Automated Detection of Microseismic Arrival Based on Convolutional Neural Networks

Abstract

It is difficult to accurately and efficiently detect seismic wave signals at the time of arrival for automatic positioning from microseismic waves. A U-net model to detect the arrival time of seismic waves is constructed based on the convolutional neural network (CNN) theory. The original data for 1555 segments and synthetic data of 7764 segments were detected using Akaike’s information criterion (AIC) algorithm, the time window energy eigenvalue algorithm, and the U-net model. During uniaxial compression of the test block, acoustic emission equipment is used to collect the vibration wave generated by the rupture of the test block.

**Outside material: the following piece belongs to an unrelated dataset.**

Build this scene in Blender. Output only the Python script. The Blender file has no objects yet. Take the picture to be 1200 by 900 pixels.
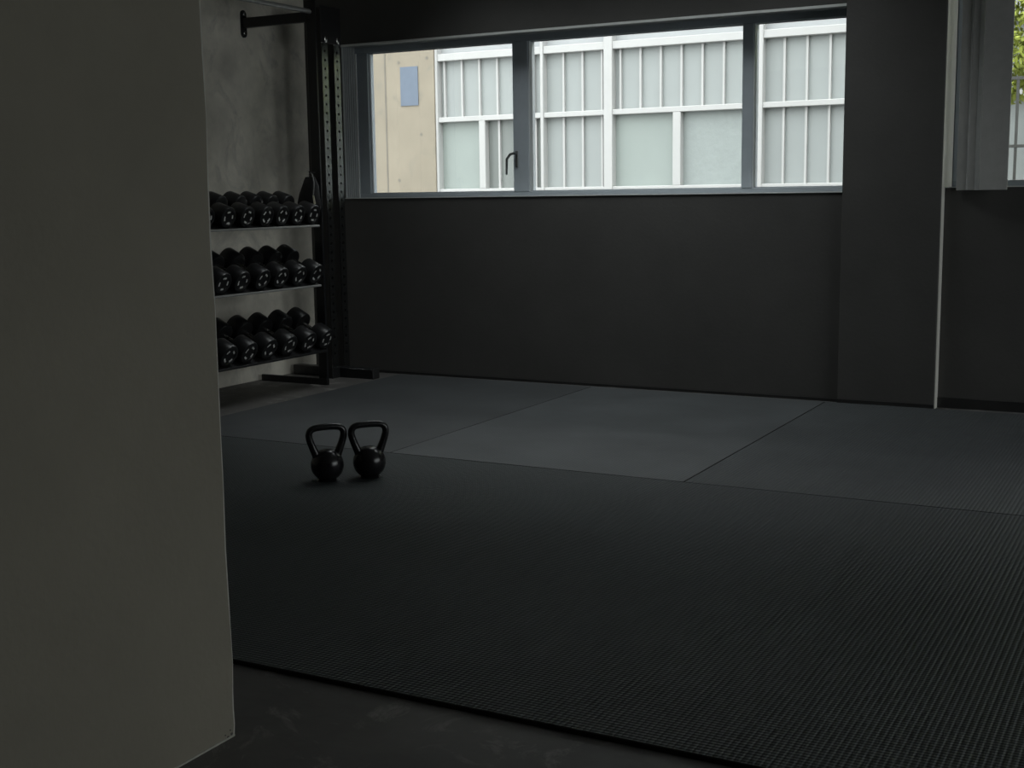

Source imaging images are drawn using the Origin software, the arrival time error is counted, and the advantages and disadvantages of the three arrival time methods are discussed. Similarities between the source image and the actual fracture image are observed. There is a high similarity between the source imaging map and the physical trajectory map when the U-net model is used. Thus, it is feasible to use the U-net model to detect the arrival time of seismic waves. Its accuracy is greater than that of the time window energy eigenvalue algorithm but lower than that of the AIC algorithm for high signal-to-noise ratios. After reducing the signal-to-noise ratio, the stability and accuracy of the U-net model to detect the arrival time have improved over the other two algorithms.